--- start of RECORDED INFORMATION ---
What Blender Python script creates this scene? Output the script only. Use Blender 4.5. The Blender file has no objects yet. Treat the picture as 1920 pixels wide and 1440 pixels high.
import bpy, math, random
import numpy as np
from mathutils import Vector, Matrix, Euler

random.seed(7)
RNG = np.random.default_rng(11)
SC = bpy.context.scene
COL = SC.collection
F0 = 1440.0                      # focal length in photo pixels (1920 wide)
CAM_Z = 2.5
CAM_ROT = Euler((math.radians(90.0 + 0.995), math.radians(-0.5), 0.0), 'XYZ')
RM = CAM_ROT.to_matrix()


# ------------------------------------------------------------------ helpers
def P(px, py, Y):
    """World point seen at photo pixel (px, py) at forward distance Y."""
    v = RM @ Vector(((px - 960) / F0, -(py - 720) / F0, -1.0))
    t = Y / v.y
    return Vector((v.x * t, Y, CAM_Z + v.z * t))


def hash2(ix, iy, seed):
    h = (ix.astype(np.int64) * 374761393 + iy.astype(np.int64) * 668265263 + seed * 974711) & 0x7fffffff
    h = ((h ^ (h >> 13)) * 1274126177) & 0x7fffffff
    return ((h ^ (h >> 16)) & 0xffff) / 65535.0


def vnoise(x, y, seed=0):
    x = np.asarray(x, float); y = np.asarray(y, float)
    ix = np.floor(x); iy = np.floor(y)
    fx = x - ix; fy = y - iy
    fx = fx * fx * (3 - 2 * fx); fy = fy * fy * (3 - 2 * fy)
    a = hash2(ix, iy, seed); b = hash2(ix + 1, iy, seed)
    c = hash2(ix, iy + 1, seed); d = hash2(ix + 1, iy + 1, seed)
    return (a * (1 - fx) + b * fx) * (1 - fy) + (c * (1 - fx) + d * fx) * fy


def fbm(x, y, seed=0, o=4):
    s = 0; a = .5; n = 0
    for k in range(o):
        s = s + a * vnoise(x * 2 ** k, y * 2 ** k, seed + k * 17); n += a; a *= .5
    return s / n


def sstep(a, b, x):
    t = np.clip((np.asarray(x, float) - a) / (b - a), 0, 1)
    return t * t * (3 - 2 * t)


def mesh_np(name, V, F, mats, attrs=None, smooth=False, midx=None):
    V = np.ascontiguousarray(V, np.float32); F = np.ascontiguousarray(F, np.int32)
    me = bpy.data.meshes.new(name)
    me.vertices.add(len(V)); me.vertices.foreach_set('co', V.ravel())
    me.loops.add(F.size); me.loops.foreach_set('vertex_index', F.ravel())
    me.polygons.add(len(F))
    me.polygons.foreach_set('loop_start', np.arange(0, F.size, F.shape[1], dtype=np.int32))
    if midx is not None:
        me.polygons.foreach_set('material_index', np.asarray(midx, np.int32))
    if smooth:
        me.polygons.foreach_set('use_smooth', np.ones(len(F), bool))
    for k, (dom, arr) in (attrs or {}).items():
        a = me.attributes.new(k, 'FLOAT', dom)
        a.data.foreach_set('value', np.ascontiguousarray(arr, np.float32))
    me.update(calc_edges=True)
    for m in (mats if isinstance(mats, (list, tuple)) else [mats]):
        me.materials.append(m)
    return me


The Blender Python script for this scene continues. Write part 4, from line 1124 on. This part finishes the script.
--- end of RECORDED INFORMATION ---
_WHAT IS BEING ASKED_: Find and copy every line in the entries above where the string "Python" occurs.

_FINAL RESULT_:
What Blender Python script creates this scene? Output the script only. Use Blender 4.5. The Blender file has no objects yet. Treat the picture as 1920 pixels wide and 1440 pixels high.
The Blender Python script for this scene continues. Write part 4, from line 1124 on. This part finishes the script.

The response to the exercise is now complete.